See the pattern here? Hollywood actor Reagan won two terms as president (true, it was after two terms as governor of CA). Obama had a blank resume. Trump was a reality TV star to quote one of Hillary’s put downs of him. Here’s my put-down of Hillary. She was never a TV star of any kind, nor could she ever be. Ditto being President.
It’s logical. How much will it cost and how long will it take to get Mike Pence an Oprah level of name recognition? Why not start with a candidate who already has name recognition, like an Oprah or a Trump? It puts you way ahead in terms of the time and money you need to spend.
In an Oprah versus Pence race, she is running a 20-yard dash; he, a 100-yard dash. Oprah wins that race in an election and on the track.
And how much time and money will it take to raise Pence to an Oprah level Q rating? Will he EVER have an Oprah level Q rating? Why spend all that time and money—especially when you already have people who have similar Q ratings? And especially when there is no amount of money or time that will GUARANTEE Pence will get that. Oprah is already proven likable and popular.
Who will you bet on in a Pence-Oprah race? But, you say, the presidency is not Hollywood. Maybe it should not be, but Reagan did all right and when asked how an actor could be president, he responded, “I don’t understand how a NON-actor could be president.”
He has a point. How does the President relate to the vast majority of Americans? By TV.
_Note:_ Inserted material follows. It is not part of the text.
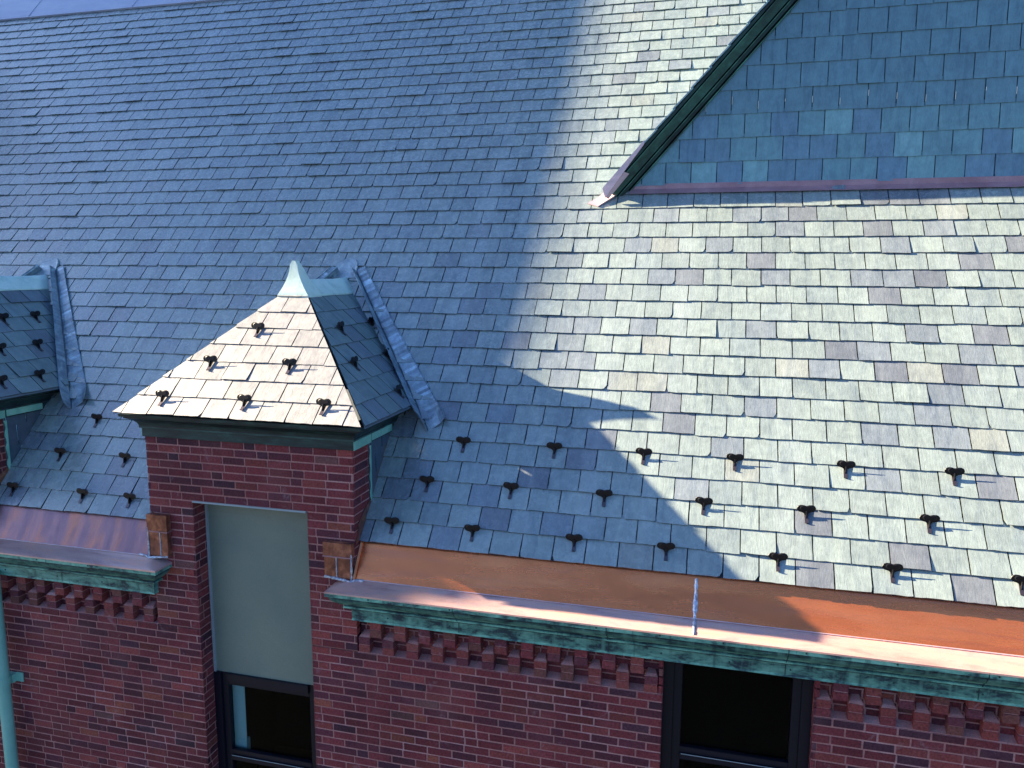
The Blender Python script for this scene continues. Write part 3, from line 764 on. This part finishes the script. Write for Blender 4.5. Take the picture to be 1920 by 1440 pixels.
# ------------------------------------------------------------ snow guards
def guard_meshes():
    mb = MB()
    h = [(.012, .0), (.014, .012), (.028, .022), (.052, .028), (.065, .040), (.068, .055), (.060, .070), (.043, .078), (.020, .077), (0, .070)]
    o = h + [(-x, z) for x, z in h[-2::-1]]
    def tilt(x, y, z): return (x, y*.7+z*.70, z*.71+.002)          # the plate stands plumb, so it leans up the slope
    mb.prism([tilt(x, .004, z) for x, z in o], [tilt(x, -.004, z) for x, z in o])
    o2 = [(x*.72, .02+z*.72) for x, z in o[2:-2]]
    mb.prism([tilt(x, -.003, z) for x, z in o2], [tilt(x*.86, -.010, .012+z*.84) for x, z in o2])
    # hooked gusset below the plate
    g_ = [(-.030, .003), (-.002, .003), (.022, .032), (.010, .036), (-.006, .026), (-.018, .018)]
    mb.prism([(.0045, y, z) for y, z in g_], [(-.0045, y, z) for y, z in g_])
    a = mb.build('snow_guard', M['iron'], None, bevel=.001)
    mb = MB(); mb.box(-.0135, .0135, -.062, .06, .0, .004); mb.box(-.0135, .0135, -.066, -.062, .0, .010)
    b = mb.build('strap', M['strap'], a)
    return a, b
G0, S0 = guard_meshes(); used = False
GG = 'black snow guards on the slate roofs'
def put_guard(fr, a, b, h, label):
    global used
    if not used: o, s = G0, S0; used = True
    else:
        o = G0.copy(); col.objects.link(o); s = S0.copy(); col.objects.link(s); s.parent = o
    rr = random.Random(int(a*1000)+int(b*77)); t = R(rr.uniform(-3, 3))
    A_ = fr.A*math.cos(t)+fr.B*math.sin(t); B_ = fr.B*math.cos(t)-fr.A*math.sin(t); n = fr.N; p = fr.p(a, b, h)
    o.matrix_world = Matrix(((A_.x, B_.x, n.x, p.x), (A_.y, B_.y, n.y, p.y), (A_.z, B_.z, n.z, p.z), (0, 0, 0, 1)))
    tag(o, label, 'snow guard', GG)
ordn = ['first', 'second', 'third', 'fourth', 'fifth', 'sixth', 'seventh']
rowsR = {5: [-2.048, -1.25, -.512, .20, 1.012, 1.757], 3: [-2.287, -1.557, -.79, -.023, .721, 1.552], 1: [-2.501, -1.807, -.981, -.281, .518, 1.28, 2.08]}
nmr = {5: 'top row', 3: 'middle row', 1: 'lowest row'}
for k, xs in rowsR.items():
    for i, x in enumerate(xs):
        ex = ''
        put_guard(ROOF, x, k*EXP-.045, .019, f'{ordn[i]} snow guard from the left, {nmr[k]} on the roof right of the sunlit dormer')
rowsL = {5: [-5.835], 3: [-6.05, -5.312], 1: [-6.374, -5.579, -5.062]}
ll = {(5, 0): 'lone highest black snow guard on the shaded slates between the two dormers', (3, 0): 'dim snow guard on the middle row, close beside the left dormer cheek',
      (3, 1): 'snow guard on the middle row between the dormers, nearest the brick dormer', (1, 0): 'lowest-row snow guard in the dark corner by the left dormer cheek',
      (1, 1): 'middle one of the three snow guards above the stained gutter', (1, 2): 'lowest-row snow guard touching the left side of the brick dormer'}
for k, xs in rowsL.items():
    for i, x in enumerate(xs): put_guard(ROOF, x, k*EXP-.045, .019, ll[(k, i)])
lf_ = {(5, 0): 'topmost snow guard on the sunlit dormer front slope', (3, 0): 'left snow guard of the middle pair on the sunlit dormer slope', (3, 1): 'right snow guard of the middle pair on the sunlit dormer slope',
       (1, 0): 'left snow guard of the bottom three on the sunlit dormer slope', (1, 1): 'centre snow guard of the bottom three on the sunlit dormer slope', (1, 2): 'right snow guard of the bottom three on the sunlit dormer slope'}
FS = Frame((-3.7325, YE, ZE), (1, 0, 0), (0, 1.165, RISE))
for k, xs in {5: [-.16], 3: [-.45, .31], 1: [-.72, .06, .77]}.items():
    for i, a in enumerate(xs): put_guard(FS, a, k*.198-.045, .017, lf_[(k, i)])
hn = {5: 'upper', 3: 'middle', 1: 'lower'}
for d in DX:
    f = Frame((-3.7325+HW+d, YE, ZE), (0, 1, 0), (-HW, 0, RISE))
    which = 'sunlit dormer' if d == 0 else 'leftmost dormer'
    pos = {5: [1.015, 1.66], 3: [.69, 1.37], 1: [.97]} if d == 0 else {5: [1.03, 1.42], 3: [.71, 1.145], 1: [.43, .865]}
    for k, ys in pos.items():
        for i, y in enumerate(ys):
            side = ('front-side' if i == 0 else 'valley-side') if len(ys) > 1 else 'single'
            put_guard(f, y, k*.197-.045, .015, f'{side} snow guard, {hn[k]} row, on the shaded side slope of the {which}')

# ------------------------------------------------------------ downspout
mb = MB(); n = 20
def ring(x, y, z, r_): return [(x+r_*math.cos(2*math.pi*i/n), y+r_*math.sin(2*math.pi*i/n), z) for i in range(n)]
px, py = -6.40, -.105
zs = [.1, 8.30, 8.305, 8.36, 8.365, 9.30, 9.42]; rs = [.055, .055, .059, .059, .055, .055, .055]
mb.grid([ring(px-.0*0, py, z, q) for z, q in zip(zs, rs)], close=True)
ds = mb.build('downspout', M['pipe'], None, smooth=True)
tag(ds, 'pale green round downspout on the brick wall at the lower left edge', 'downspout')
mb = MB(); mb.grid([ring(px, py, 8.29, .062), ring(px, py, 8.37, .062)], close=True)
mb.box(px+.055, px+.13, -.012, -.003, 8.285, 8.375); mb.box(px-.13, px-.055, -.012, -.003, 8.285, 8.375); mb.box(px-.06, px+.06, -.06, -.003, 8.29, 8.37)
mb.build('bracket', M['pipe'], ds)

# ------------------------------------------------------------ unseen brick block added far left, profile shaped to cast the roof shadow
WX = -21.2
mb = MB()
prof = [(-5.0, 0), (-5.0, 16.97), (-.42, 17.16), (-.42, 17.38), (.76, 17.38), (.76, 18.80), (6.3, 25.24), (11.5, 19.2), (11.5, 0)]
b = [(WX-12, y, z) for y, z in prof]; t = [(WX, y, z) for y, z in prof]
mb.prism(b, t)
wg = mb.build('shadow_caster_wing', M['plain_brick'], None)
tag(wg, 'unseen brick block added far to the left to cast the long roof shadow', 'building')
So how the heck does it make sense to put anyone OTHER than a TV star in that job? So start with a list of Americans ranked the highest in Q rating and work your way down to the first one who wants the job and who has the amount of decorum, intelligence, and education. Make him or her your candidate.
Experience exschmerience. It made no difference for Obama. To hell with experience. That’s so 1960. Don’t take no for an answer. Tell the target it’s his or her patriotic duty. If that doesn’t work, ask, “Do you really want to be the one who let Oprah become President?” Does anyone think Joe Biden is going to beat Tom Selleck in a debate? Is Mike Pence going to look more presidential than Morgan Freeman? As my Unelected President “Mike Medlock” says in that novel: “The presidency is a TV show.”